The economies of the United States and Canada are experiencing challenges due to the ongoing tariff war initiated by U.S. President Donald Trump. As both countries face rising unemployment, central banks are preparing to make critical decisions. American economist Douglas Holtz-Eakin, president of the American Action Forum, discussed the situation in a recent interview.

Holtz-Eakin, who has held various economic advisory roles, including chief economist for President George W. Bush, addressed the impact of tariffs on job growth in both nations. He stated that the current slowdown in job growth can largely be attributed to the trade war, rather than typical economic cycles. "There’s probably some modest contribution of restrictive monetary policy by the Fed remaining higher than they would’ve otherwise," he said. However, he emphasized that the tariffs are the primary factor affecting growth.

According to Holtz-Eakin, the U.S. economy was growing at a rate of 2.5 percent in the fourth quarter of last year. However, he noted that growth has since slowed to about one to one and a quarter percent, roughly half the previous pace. He pointed out that Canada has also been negatively impacted, with its unemployment rate exceeding seven percent.
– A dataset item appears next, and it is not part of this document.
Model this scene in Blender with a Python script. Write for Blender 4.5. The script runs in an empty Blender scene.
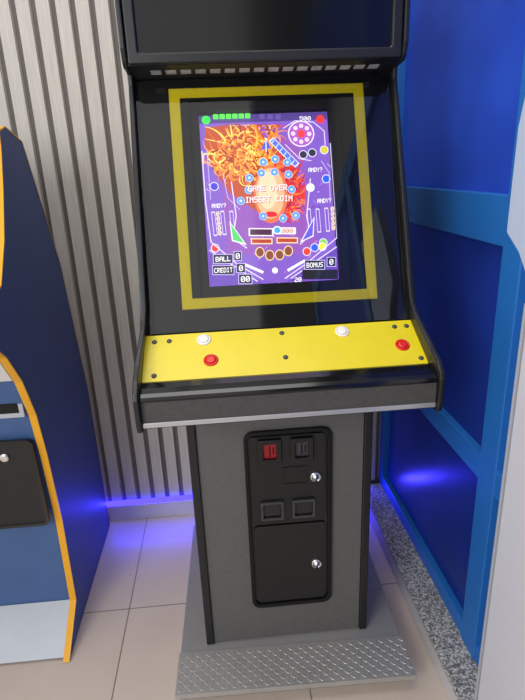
import bpy, bmesh, math, random
from mathutils import Matrix, Vector
random.seed(4)
C = bpy.context.scene.collection
PI = math.pi
def L(c):
    c = c/255.0
    return c/12.92 if c <= .04045 else ((c+.055)/1.055)**2.4
def rgb(r, g, b): return (L(r), L(g), L(b), 1.0)

# ---------------------------------------------------------------- materials
def mat(name, col, rough=.5, metal=0., var=0., vscale=8., stretch=(1,1,1), bump=0., bscale=200., emit=None, es=0., coat=0., spec=.5, speck=None):
    m = bpy.data.materials.new(name); m.use_nodes = True
    nt = m.node_tree; b = nt.nodes['Principled BSDF']
    c = rgb(*col)
    b.inputs['Base Color'].default_value = c
    b.inputs['Roughness'].default_value = rough; b.inputs['Metallic'].default_value = metal
    b.inputs['Coat Weight'].default_value = coat; b.inputs['Specular IOR Level'].default_value = spec
    tc = nt.nodes.new('ShaderNodeTexCoord')
    if var or speck:
        mp = nt.nodes.new('ShaderNodeMapping'); mp.inputs['Scale'].default_value = stretch
        nz = nt.nodes.new('ShaderNodeTexNoise'); nz.inputs['Scale'].default_value = vscale; nz.inputs['Detail'].default_value = 6
        cr = nt.nodes.new('ShaderNodeValToRGB')
        nt.links.new(tc.outputs['Object'], mp.inputs[0]); nt.links.new(mp.outputs[0], nz.inputs[0]); nt.links.new(nz.outputs[0], cr.inputs[0])
        if speck:
            e = cr.color_ramp.elements
            e[0].position = .38; e[0].color = rgb(*speck[0]); e[1].position = .62; e[1].color = rgb(*speck[1])
            x = cr.color_ramp.elements.new(.5); x.color = c
        else:
            e = cr.color_ramp.elements
            e[0].position = .3; e[0].color = tuple(v*(1-var) for v in c[:3])+(1,)
            e[1].position = .7; e[1].color = tuple(min(1, v*(1+var)) for v in c[:3])+(1,)
        nt.links.new(cr.outputs[0], b.inputs['Base Color'])
    if bump:
        n2 = nt.nodes.new('ShaderNodeTexNoise'); n2.inputs['Scale'].default_value = bscale; n2.inputs['Detail'].default_value = 3
        bp = nt.nodes.new('ShaderNodeBump'); bp.inputs['Strength'].default_value = bump; bp.inputs['Distance'].default_value = .002
        nt.links.new(tc.outputs['Object'], n2.inputs[0]); nt.links.new(n2.outputs[0], bp.inputs['Height']); nt.links.new(bp.outputs[0], b.inputs['Normal'])
    if emit:
        b.inputs['Emission Color'].default_value = rgb(*emit); b.inputs['Emission Strength'].default_value = es
    return m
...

When asked whether Trump’s tariffs are a negotiating tactic or if they have already set both countries on a lower-growth trajectory, Holtz-Eakin expressed skepticism about the idea of negotiation. He remarked, "The president has talked about tariffs for 40 years in public life. He has shown his hand for the level of tariffs that he’s comfortable with — very large, the largest in a 100 years. I don’t think it’s a negotiating tactic."

Holtz-Eakin highlighted the significant economic burden of the tariffs, estimating them to be a $400 billion tax increase on American businesses and consumers. He warned that the worst impacts of the tariffs may still be ahead. "There’s been a lot of stop-and-start on the tariff front," he noted, referring to the uncertainty surrounding the future of tariffs and their effects on the market.

He predicted that businesses that have delayed adjusting their pricing in anticipation of tariff changes will soon have to raise prices to cover increased costs. This adjustment could lead to a rise in inflation rates and a decrease in purchasing power for households, which would negatively affect both economies.

Looking ahead, Holtz-Eakin expects continued challenges in terms of unemployment, sector growth, and prices. He believes that the second half of the year will be particularly telling for both the U.S. and Canadian economies as they navigate the ongoing effects of the tariff war.